Среди присутствовавших в зале суда было немало журналистов и писателей. О сенсационном разбирательстве писали все газеты, называя процесс делом о великом подлоге. Не прошло это событие и мимо внимания Альфонса Доде. В интервью, данном им по поводу выхода в свет в 1888 году его романа «Бессмертный», он говорил: «История с автографами восходит к нашумевшему делу, происшедшему с Мишелем Шалем в 1868 году, и воспроизводит его до такой степени точно, что даже упомянутое в «Бессмертном» подложное письмо Ротру — это то самое письмо, которое Мишель Шаль пожертвовал академии и оригинал которого до сих пор хранится в ее архивах».

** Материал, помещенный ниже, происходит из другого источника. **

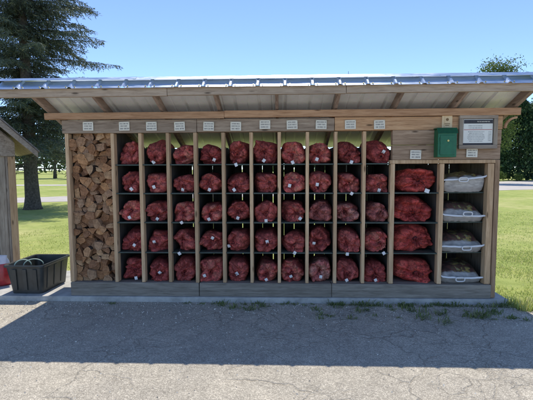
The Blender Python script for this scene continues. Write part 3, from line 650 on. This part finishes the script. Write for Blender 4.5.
# ------------------------------------------------------------------ white sacks with a carrying seam, right bay
def sack(i, zb, label, seam_z, ht, printed=True):
    cx = 2.432; wd = .465; dp = .56; tl = [.020, -.006, .004, -.003][i]; t = thing('white_sack', (cx, .0, zb), label, 'sack', 'white sacks in the right-hand bay')
    r = random.Random(50 + i); mb = MB(); nu, nv = 34, 26; vs_ = []; y0 = .045
    # pillow: section along depth (v) with the closed front edge at seam height
    for j in range(nv + 1):
        vv = j / nv
        top = seam_z + (ht - seam_z) * min(1, math.sin(min(1, vv / .40) * math.pi / 2)) * (1 - max(0, (vv - .75) / .25) ** 2 * .75); bot = seam_z * max(0, 1 - (vv / .07)) ** 1.5
        for lay in (0, 1):
            for k in range(nu + 1):
                uu = k / nu * 2 - 1; e = (1 - abs(uu) ** 7) ; mid = seam_z * .75
                zt = mid + (top - mid) * e ** .5 if lay == 0 else mid + (bot - mid) * e ** .22
                dent = .022 * noise.noise(Vector((uu * 2.5 + i * 7, vv * 3, lay * 5))) * (1 if lay == 0 else .4) + .012 * noise.noise(Vector((uu * 7 + i, vv * 11, lay)))
                bulge = -.018 * (1 - uu * uu) * (1 if lay else .3) * (vv < .2)
                vs_.append((cx + uu * wd / 2 * (1 - .05 * (vv < .02)), y0 + vv * dp + bulge, zb + .002 + max(0, zt * (1 + tl * uu / seam_z) + dent * (0 < vv < 1))))
    n_ = nu + 1; fs = []
    for j in range(nv):
        for k in range(nu):
            p0 = (2 * j) * n_ + k; q0 = (2 * j + 2) * n_ + k; fs.append((p0, p0 + 1, q0 + 1, q0)); p1 = (2 * j + 1) * n_ + k; q1 = (2 * j + 3) * n_ + k; fs.append((p1, q1, q1 + 1, p1 + 1))
    for base in (0, 2 * nv):
        for k in range(nu): p0 = base * n_ + k; fs.append((p0, p0 + n_, p0 + n_ + 1, p0 + 1))
    for k in (0, nu):
        for j in range(nv): p0 = 2 * j * n_ + k; fs.append((p0, p0 + n_, p0 + 3 * n_, p0 + 2 * n_))
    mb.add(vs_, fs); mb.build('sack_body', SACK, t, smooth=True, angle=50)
    mb = MB(); up_ = []; lo_ = []; N_ = 40
    for k in range(N_ + 1):
        uu = k / N_ * 2 - 1; x = cx + uu * .272; z = zb + seam_z + tl * uu * 1.1 - .012 * (1 - uu * uu) + .020 * max(0, abs(uu) - .8) / .2 * (1 if (i + (uu > 0)) % 2 else -.3) + .004 * noise.noise(Vector((uu * 4, i, 1)))
        y = .030 - .018 * (1 - uu * uu) + .03 * max(0, abs(uu) - .85); hh = .0085 * (1 - .3 * max(0, abs(uu) - .8) / .2); up_.append((x, y, z + hh)); lo_.append((x, y - .006, z - hh))
    vs_ = up_ + lo_ + [(p[0], p[1] + .006, p[2]) for p in up_] + [(p[0], p[1] + .006, p[2]) for p in lo_]; n_ = N_ + 1; fs = []
    for k in range(N_): fs += [(k, n_ + k, n_ + k + 1, k + 1), (2 * n_ + k, 2 * n_ + k + 1, 3 * n_ + k + 1, 3 * n_ + k), (k, k + 1, 2 * n_ + k + 1, 2 * n_ + k), (n_ + k, 3 * n_ + k, 3 * n_ + k + 1, n_ + k + 1)]
    fs += [(0, 2 * n_, 3 * n_, n_), (N_, n_ + N_, 3 * n_ + N_, 2 * n_ + N_)]
    mb.add(vs_, fs); mb.build('seam_strip', SEAM, t)
    mb = MB(); hx = cx + [-.03, .03, .03, -.03][i]; hz = zb + seam_z + [-.020, .014, -.026, -.026][i]; pts = []
    for q in range(24):
        an = q * 2 * math.pi / 24; ca, sa = math.cos(an), math.sin(an); pts.append((hx + .050 * math.copysign(abs(ca) ** .6, ca), .000 - .004 * abs(ca), hz + .023 * math.copysign(abs(sa) ** .6, sa)))
    mb.tube(pts, .0068, 8, closed=True); mb.build('carry_handle', SEAM, t, smooth=True)
sack(0, 1.272, 'white plastic sack in the top of the right bay, pale front below its seam', .165, .205)
sack(1, .929, 'white printed plastic sack on the second shelf of the right bay, handle above seam', .085, .215)
sack(2, .573, 'white printed plastic sack on the third shelf of the right bay, handle below seam', .088, .205)
sack(3, .207, 'white printed plastic sack at the bottom of the right bay, greyish film cover', .090, .20)

# ------------------------------------------------------------------ stack of split logs
r = random.Random(21); LX0, LX1, LZ0, LZ1 = -2.121, -1.630, .208, 1.972
def clip(poly, nx, nz, c):
    out = []
    for i in range(len(poly)):
        p, q = poly[i], poly[(i + 1) % len(poly)]; dp_, dq = nx * p[0] + nz * p[1] - c, nx * q[0] + nz * q[1] - c
        if dp_ <= 0: out.append(p)
        if (dp_ < 0 < dq) or (dq < 0 < dp_): s = dp_ / (dp_ - dq); out.append((p[0] + (q[0] - p[0]) * s, p[1] + (q[1] - p[1]) * s))
    return out
NL = 27; sites = []
for L in range(NL):
    n_ = 6
    if L in (3, 7, 11, 16, 20, 24): n_ = 5
    for k in range(n_):
        sites.append((LX0 + (LX1 - LX0) * (k + .5 + r.uniform(-.34, .34)) / n_, LZ0 + (LZ1 - LZ0) * (L + .5 + r.uniform(-.36, .36)) / NL, L, k, n_, r.uniform(-.0011, .0011)))
def area(p): return sum(p[i][0] * p[(i + 1) % len(p)][1] - p[(i + 1) % len(p)][0] * p[i][1] for i in range(len(p))) / 2
COLW = ['rough']
rowlist = {}
for s in sites: rowlist.setdefault(s[2], []).append(s)
for L in rowlist: rowlist[L].sort()
for s in sites:
    poly = [(LX0, LZ0), (LX1, LZ0), (LX1, LZ1), (LX0, LZ1)]
    for q in sites:
        if q is s: continue
        nx, nz = q[0] - s[0], q[1] - s[1]
        poly = clip(poly, nx, nz, (q[0] ** 2 - s[0] ** 2 + q[1] ** 2 - s[1] ** 2) / 2 + s[5] - q[5])
        if len(poly) < 3: break
    if len(poly) < 3 or area(poly) < 2e-4: continue
    # keep the three to five strongest corners: wedges with dark gaps between them
    keep = r.choice([3, 4, 4, 5, 5]) if s[2] < NL - 1 else 5
    while len(poly) > keep:
        A = [abs(area([poly[i - 1], poly[i], poly[(i + 1) % len(poly)]])) for i in range(len(poly))]; poly.pop(A.index(min(A)))
    cx = sum(p[0] for p in poly) / len(poly); cz = sum(p[1] for p in poly) / len(poly); sh = r.uniform(.98, 1.06)
    poly = [(cx + (p[0] - cx) * sh, cz + (p[1] - cz) * sh) for p in poly]
    # one side carries the round bark, the split sides are a little uneven
    bark = r.randrange(len(poly)); out = []; isb = []
    for i in range(len(poly)):
        p, q = poly[i], poly[(i + 1) % len(poly)]; ex, ez = q[0] - p[0], q[1] - p[1]; ln = math.hypot(ex, ez)
        m_ = 5
        for k in range(m_):
            tt = k / m_; off = (ln * .16 * math.sin(math.pi * tt)) if i == bark else (.004 * r.uniform(-1, 1) if k else -.002)
            x = p[0] + ex * tt + ez / ln * off; z = p[1] + ez * tt - ex / ln * off
            out.append((min(max(x, LX0), LX1), min(max(z, LZ0), LZ1))); isb.append(i == bark)
    yf = r.uniform(.012, .11); yb = yf + r.uniform(.40, .46); n_ = len(out); slx, slz = r.uniform(-.25, .25), r.uniform(-.3, .3)
    L, idx = s[2], rowlist[s[2]].index(s)
    col = r.choice(['coarse', 'rough', 'dry', 'weathered'])
    lab = 'split log in the tall stack, layer %d from the bottom, %s from the left' % (L + 1, ORD[idx])
    t = thing('split_log', (cx, yf, cz), lab, 'firewood log', 'split logs in the tall open stack')
    fr_ = [(x, yf + (x - cx) * slx + (z - cz) * slz, z) for x, z in out]; bk = [(x, yb, z) for x, z in out]
    inner = [(cx + (x - cx) * .55, yf + (x - cx) * slx * .55 + (z - cz) * slz * .55 + r.uniform(-.004, .004), cz + (z - cz) * .55) for x, z in out]
    mb = MB(); mb.add(fr_ + inner, [(i, (i + 1) % n_, n_ + (i + 1) % n_, n_ + i) for i in range(n_)] + [tuple(range(n_, 2 * n_))])
    mb.add(fr_ + bk, [(i, n_ + i, n_ + (i + 1) % n_, (i + 1) % n_) for i in range(n_) if not isb[i]] + [tuple(range(2 * n_ - 1, n_ - 1, -1))])
    mb.build('split_wood', ENDG, t)
    mb = MB(); mb.add([(x, y - .001, z) for x, y, z in fr_] + bk, [(i, n_ + i, n_ + (i + 1) % n_, (i + 1) % n_) for i in range(n_) if isb[i]]); mb.build('bark', BARK, t)

# ------------------------------------------------------------------ black tub with hose, red sack
t = thing('black_tub', (-2.75, .3, .055), 'black plastic stock tub standing on the slab left of the shed', 'tub')
def rrect(x0, x1, y0, y1, rad, n_=6):
    out = []
    for (ax, ay, st) in ((x1 - rad, y1 - rad, 0), (x0 + rad, y1 - rad, 90), (x0 + rad, y0 + rad, 180), (x1 - rad, y0 + rad, 270)):
        out += [(ax + rad * math.cos(R(st + 90 * k / n_)), ay + rad * math.sin(R(st + 90 * k / n_))) for k in range(n_ + 1)]
    return out
def loft(mb, rings, cap0=True, cap1=False):
    n_ = len(rings[0]); mb.add([p for rg in rings for p in rg], [(j * n_ + i, j * n_ + (i + 1) % n_, (j + 1) * n_ + (i + 1) % n_, (j + 1) * n_ + i) for j in range(len(rings) - 1) for i in range(n_)] + ([tuple(range(n_ - 1, -1, -1))] if cap0 else []) + ([tuple((len(rings) - 1) * n_ + i for i in range(n_))] if cap1 else []))
ZT = .405; mb = MB()
def ring(f, z, ins=0.0):
    # f: 0 bottom .. 1 top
    return [(x, y, z) for x, y in rrect(-2.925 - .055 * f + ins, -2.545 + .030 * f - ins, .035 - .03 * f + ins, .60 + .04 * f - ins, .05)]
loft(mb, [ring(0, .057), ring(.06, .075), ring(.45, .22), ring(.92, ZT - .035), ring(.95, ZT - .012), ring(.95, ZT, .004), ring(.9, ZT, .012), ring(.45, .22, .01), ring(.05, .075, .012)], True, True)
mb.build('tub_body', BLACK, t, smooth=True, angle=35)
mb = MB(); loft(mb, [ring(1.0, ZT - .03), ring(1.35, ZT - .022), ring(1.4, ZT - .004), ring(1.3, ZT + .004), ring(.9, ZT + .002)], False); mb.build('tub_rim', BLACK, t, smooth=True, angle=50)
mb = MB()
for x in (-2.86, -2.735, -2.61):
    mb.prism([(x - .022, .10), (x + .022, .10), (x + .026, .36), (x - .026, .36)], 0, .008, lambda uu, vv, d: (uu, .030 - .030 * (vv - .057) / .35 - .0095 + d * 1.2, vv))
for y in (.15, .30, .46):
    mb.prism([(y - .022, .10), (y + .022, .10), (y + .026, .36), (y - .026, .36)], 0, .008, lambda uu, vv, d: (-2.545 + .030 * (vv - .057) / .35 - .001 + d, uu, vv))
mb.build('tub_rib', BLACK, t, bevel=.003)
t = thing('garden_hose', (-2.75, .25, .09), 'pale green hose coiled in loops inside the black tub', 'hose')
mb = MB(); pts = []
for k in range(150):
    an = k * .21; q = k / 149; rr = .12 + .02 * math.sin(k * .07)
    pts.append((-2.74 + rr * math.cos(an) * .95, .30 + rr * 1.3 * math.sin(an) , .10 + .22 * q + .03 * math.sin(an + 1.0)))
mb.tube(pts, .007, 8); mb.build('hose_coil', HOSE, t, smooth=True)
mb = MB()
for (xc, w_, y_) in ((-2.83, .075, .13), (-2.72, .095, .17)):
    mb.tube([(xc + w_ * math.cos(an), y_ + .05 * math.cos(an), .375 + .075 * math.sin(an)) for an in [math.pi * k / 16 for k in range(17)]], .006, 8)
mb.build('hose_loop', HOSE, t, smooth=True)

t = thing('red_white_sack', (-3.26, .40, .055), 'crumpled red and white plastic sack standing behind the black tub', 'sack')
mb = MB(); n_ = 36
REDP = plain('red_plastic', (.50, .045, .05), .35, nscale=10, amt=.35, bumpy=.4); WHP = plain('white_plastic', (.72, .66, .66), .35, nscale=8, amt=.15, bumpy=.4)
def sack_ring(z, sx, sy, tw): return [(-3.34 + sx * math.cos(6.2832 * i / n_) * (1 + .10 * noise.noise(Vector((math.cos(6.2832 * i / n_) * 2, math.sin(6.2832 * i / n_) * 2, z * 9)))), .40 + sy * math.sin(6.2832 * i / n_) * (1 + .16 * noise.noise(Vector((math.cos(6.2832 * i / n_) * 3, math.sin(6.2832 * i / n_) * 3, z * 7 + 4)))), z) for i in range(n_)]
loft(mb, [sack_ring(.057, .13, .085, 0), sack_ring(.09, .155, .11, 0), sack_ring(.18, .15, .115, 0), sack_ring(.28, .15, .105, 0), sack_ring(.345, .14, .085, 0)]); mb.build('sack_body', REDP, t, smooth=True)
mb = MB(); loft(mb, [sack_ring(.343, .142, .087, 0), sack_ring(.38, .135, .07, 0), sack_ring(.42, .12, .03, 0), sack_ring(.445, .125, .012, 0)], False, True); mb.build('sack_top', WHP, t, smooth=True)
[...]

Бальзак и Стендаль, Коллинз и Стивенсон, Дюма и Гюго, Толстой и Драйзер — все они нередко обращались к уголовной хронике, черпая здесь сюжеты. Конечно, они не ограничивались пересказом перипетий уголовного дела, ибо, как говорил Толстой, он стыдился бы печататься, ежели бы весь его труд состоял в том, чтобы списать портрет, разузнать, запомнить. Из-под пера писателей выходили романы, где преступление служило лишь пружиной сюжета и давало возможность глубже вскрыть социальную подоплеку событий. Таким был и роман Альфонса Доде «Бессмертный».